The task: Can you find the lines of the listing that include "script" and copy every one?

Data to process:
------------------------------------

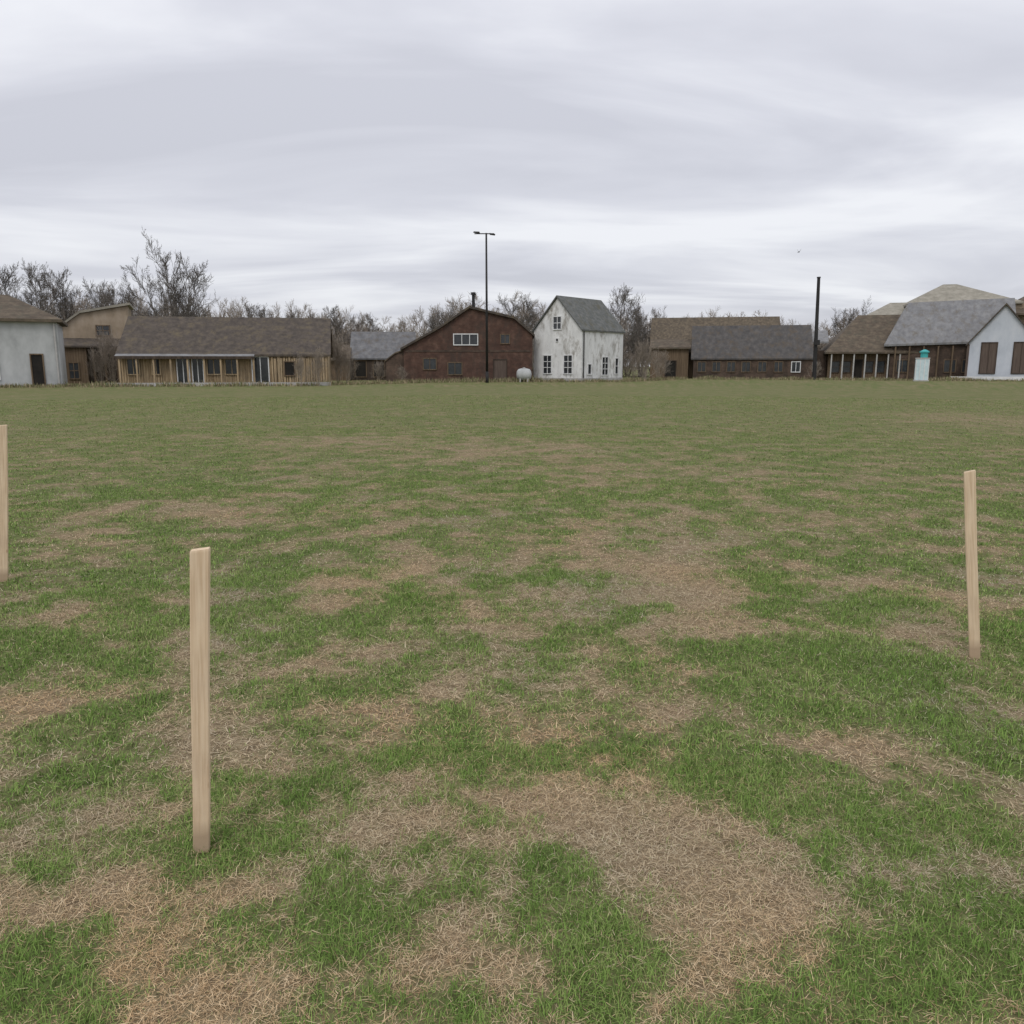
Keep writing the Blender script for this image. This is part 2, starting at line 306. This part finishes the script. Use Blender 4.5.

------------------------------------

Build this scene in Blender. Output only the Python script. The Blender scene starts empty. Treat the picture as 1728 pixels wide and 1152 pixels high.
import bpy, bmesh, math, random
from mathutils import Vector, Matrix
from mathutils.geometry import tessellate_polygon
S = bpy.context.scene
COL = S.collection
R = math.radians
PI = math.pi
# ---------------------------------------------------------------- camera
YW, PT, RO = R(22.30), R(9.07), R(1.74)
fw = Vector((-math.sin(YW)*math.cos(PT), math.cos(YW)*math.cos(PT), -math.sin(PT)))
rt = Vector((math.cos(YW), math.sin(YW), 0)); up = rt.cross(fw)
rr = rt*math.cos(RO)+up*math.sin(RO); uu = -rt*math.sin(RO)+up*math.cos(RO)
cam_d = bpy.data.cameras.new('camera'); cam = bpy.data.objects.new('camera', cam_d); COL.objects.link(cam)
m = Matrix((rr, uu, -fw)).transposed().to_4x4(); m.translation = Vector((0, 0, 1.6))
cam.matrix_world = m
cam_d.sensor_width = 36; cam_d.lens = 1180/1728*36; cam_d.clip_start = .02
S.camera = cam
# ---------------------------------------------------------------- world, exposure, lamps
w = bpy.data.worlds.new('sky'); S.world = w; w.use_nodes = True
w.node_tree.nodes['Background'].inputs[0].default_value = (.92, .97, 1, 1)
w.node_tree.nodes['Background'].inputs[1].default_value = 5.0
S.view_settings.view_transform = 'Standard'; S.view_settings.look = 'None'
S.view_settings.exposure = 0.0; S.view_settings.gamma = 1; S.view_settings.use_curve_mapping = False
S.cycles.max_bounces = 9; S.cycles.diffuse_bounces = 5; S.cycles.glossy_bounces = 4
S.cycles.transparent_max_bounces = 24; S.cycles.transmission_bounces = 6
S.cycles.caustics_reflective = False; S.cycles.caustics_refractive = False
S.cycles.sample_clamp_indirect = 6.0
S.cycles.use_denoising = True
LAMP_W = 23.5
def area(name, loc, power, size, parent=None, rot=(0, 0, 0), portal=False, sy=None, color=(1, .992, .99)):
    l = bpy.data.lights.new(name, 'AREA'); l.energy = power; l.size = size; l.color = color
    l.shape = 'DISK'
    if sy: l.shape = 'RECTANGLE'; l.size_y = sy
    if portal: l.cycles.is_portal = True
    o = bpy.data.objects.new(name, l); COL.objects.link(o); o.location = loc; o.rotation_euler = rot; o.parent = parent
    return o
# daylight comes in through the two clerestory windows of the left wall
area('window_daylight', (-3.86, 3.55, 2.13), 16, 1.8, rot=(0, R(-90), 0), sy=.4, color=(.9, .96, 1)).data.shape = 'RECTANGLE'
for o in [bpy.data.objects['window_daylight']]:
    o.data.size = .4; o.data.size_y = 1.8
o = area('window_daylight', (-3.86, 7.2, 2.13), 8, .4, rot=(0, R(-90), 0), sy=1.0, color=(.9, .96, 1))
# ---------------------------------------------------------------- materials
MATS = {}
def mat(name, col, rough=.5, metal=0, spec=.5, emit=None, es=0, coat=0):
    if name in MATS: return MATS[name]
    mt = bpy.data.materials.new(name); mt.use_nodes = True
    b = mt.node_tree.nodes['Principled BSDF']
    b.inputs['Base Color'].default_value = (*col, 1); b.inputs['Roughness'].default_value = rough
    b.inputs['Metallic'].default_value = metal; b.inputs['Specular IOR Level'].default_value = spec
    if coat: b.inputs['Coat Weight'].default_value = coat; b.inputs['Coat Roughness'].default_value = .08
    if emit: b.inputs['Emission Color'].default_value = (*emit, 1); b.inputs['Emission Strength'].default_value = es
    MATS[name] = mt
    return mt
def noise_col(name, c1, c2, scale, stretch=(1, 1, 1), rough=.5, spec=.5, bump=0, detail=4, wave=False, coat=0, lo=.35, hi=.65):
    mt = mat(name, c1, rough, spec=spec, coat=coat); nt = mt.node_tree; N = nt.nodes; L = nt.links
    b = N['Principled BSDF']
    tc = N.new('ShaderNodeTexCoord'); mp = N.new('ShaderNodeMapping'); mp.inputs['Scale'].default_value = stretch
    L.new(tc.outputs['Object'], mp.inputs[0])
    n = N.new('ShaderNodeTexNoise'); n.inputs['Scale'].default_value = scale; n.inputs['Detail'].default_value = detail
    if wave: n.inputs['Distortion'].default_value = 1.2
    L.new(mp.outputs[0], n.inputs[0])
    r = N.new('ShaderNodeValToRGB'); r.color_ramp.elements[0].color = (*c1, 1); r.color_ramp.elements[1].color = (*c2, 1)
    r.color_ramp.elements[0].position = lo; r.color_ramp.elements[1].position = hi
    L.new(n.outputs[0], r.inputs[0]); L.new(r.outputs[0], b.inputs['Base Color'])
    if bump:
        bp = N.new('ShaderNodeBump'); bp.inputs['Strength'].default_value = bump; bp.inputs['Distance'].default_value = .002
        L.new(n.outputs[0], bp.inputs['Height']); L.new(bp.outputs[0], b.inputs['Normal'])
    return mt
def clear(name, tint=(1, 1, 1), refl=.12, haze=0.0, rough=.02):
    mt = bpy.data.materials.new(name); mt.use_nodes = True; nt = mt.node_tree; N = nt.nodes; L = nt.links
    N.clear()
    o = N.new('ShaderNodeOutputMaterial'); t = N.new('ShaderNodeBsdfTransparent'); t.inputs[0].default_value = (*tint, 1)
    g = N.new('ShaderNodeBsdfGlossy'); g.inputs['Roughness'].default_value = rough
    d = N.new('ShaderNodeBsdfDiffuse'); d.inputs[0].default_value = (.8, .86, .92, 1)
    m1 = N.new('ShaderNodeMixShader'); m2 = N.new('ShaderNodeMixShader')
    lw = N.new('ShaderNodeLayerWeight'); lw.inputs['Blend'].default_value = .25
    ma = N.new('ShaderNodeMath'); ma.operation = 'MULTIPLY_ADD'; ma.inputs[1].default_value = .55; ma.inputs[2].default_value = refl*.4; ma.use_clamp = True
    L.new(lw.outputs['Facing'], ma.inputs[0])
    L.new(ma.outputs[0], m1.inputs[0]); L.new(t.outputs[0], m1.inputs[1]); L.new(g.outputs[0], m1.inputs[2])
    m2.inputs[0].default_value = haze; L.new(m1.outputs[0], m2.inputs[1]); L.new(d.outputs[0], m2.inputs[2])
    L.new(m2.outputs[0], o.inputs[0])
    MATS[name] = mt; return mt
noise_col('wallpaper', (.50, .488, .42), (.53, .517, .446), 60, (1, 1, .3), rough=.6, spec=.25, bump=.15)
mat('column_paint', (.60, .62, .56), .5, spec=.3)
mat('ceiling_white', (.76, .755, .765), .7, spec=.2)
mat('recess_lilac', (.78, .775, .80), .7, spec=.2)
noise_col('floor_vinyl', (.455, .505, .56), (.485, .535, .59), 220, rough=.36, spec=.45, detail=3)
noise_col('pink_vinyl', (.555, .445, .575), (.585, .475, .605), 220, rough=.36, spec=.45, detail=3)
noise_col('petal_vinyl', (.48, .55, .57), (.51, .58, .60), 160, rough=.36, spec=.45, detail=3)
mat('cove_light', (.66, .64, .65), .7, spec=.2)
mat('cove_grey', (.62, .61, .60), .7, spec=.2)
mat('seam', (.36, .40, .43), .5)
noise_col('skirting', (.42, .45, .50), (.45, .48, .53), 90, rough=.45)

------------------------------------

Written response:
Keep writing the Blender script for this image. This is part 2, starting at line 306. This part finishes the script. Use Blender 4.5.
Build this scene in Blender. Output only the Python script. The Blender scene starts empty. Treat the picture as 1728 pixels wide and 1152 pixels high.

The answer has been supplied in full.